** START Dataset content **

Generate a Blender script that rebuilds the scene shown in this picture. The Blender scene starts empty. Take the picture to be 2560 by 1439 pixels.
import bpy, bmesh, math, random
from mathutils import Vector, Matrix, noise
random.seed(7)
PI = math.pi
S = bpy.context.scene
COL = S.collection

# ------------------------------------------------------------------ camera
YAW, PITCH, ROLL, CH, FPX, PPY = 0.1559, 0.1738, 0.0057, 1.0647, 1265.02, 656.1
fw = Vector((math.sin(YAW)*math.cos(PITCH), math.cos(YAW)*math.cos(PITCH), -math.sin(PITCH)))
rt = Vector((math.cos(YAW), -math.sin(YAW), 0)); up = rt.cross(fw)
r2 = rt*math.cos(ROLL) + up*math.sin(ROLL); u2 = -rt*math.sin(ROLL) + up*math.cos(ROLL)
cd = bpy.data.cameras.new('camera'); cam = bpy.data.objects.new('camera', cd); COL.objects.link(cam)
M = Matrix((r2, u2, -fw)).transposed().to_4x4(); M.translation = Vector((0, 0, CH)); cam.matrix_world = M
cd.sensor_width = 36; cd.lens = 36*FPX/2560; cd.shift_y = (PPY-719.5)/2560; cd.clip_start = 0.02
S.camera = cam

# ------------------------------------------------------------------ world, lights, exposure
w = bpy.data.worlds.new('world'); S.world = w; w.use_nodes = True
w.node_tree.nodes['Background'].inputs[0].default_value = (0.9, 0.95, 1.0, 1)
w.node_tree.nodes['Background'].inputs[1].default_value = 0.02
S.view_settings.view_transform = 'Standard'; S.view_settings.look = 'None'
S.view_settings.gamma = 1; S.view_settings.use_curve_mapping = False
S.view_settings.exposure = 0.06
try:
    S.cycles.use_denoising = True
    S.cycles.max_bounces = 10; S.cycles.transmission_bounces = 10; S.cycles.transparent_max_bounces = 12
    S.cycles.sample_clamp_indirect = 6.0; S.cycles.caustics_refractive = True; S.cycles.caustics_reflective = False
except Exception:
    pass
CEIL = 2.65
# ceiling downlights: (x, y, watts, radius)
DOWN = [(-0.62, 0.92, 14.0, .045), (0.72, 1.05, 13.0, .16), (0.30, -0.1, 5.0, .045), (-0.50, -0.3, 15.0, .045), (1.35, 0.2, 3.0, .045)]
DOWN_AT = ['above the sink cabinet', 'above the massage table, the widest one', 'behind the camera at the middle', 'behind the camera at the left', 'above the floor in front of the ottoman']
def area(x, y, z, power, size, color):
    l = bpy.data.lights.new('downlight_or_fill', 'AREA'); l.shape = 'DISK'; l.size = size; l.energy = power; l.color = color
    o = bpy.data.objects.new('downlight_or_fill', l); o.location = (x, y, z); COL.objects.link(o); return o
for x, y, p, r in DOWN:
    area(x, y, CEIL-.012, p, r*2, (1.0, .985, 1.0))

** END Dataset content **

**Written instruction**
Using the listing above, pick out each line that contains the word "scene", then copy it.

**Written answer**
Generate a Blender script that rebuilds the scene shown in this picture. The Blender scene starts empty. Take the picture to be 2560 by 1439 pixels.
S = bpy.context.scene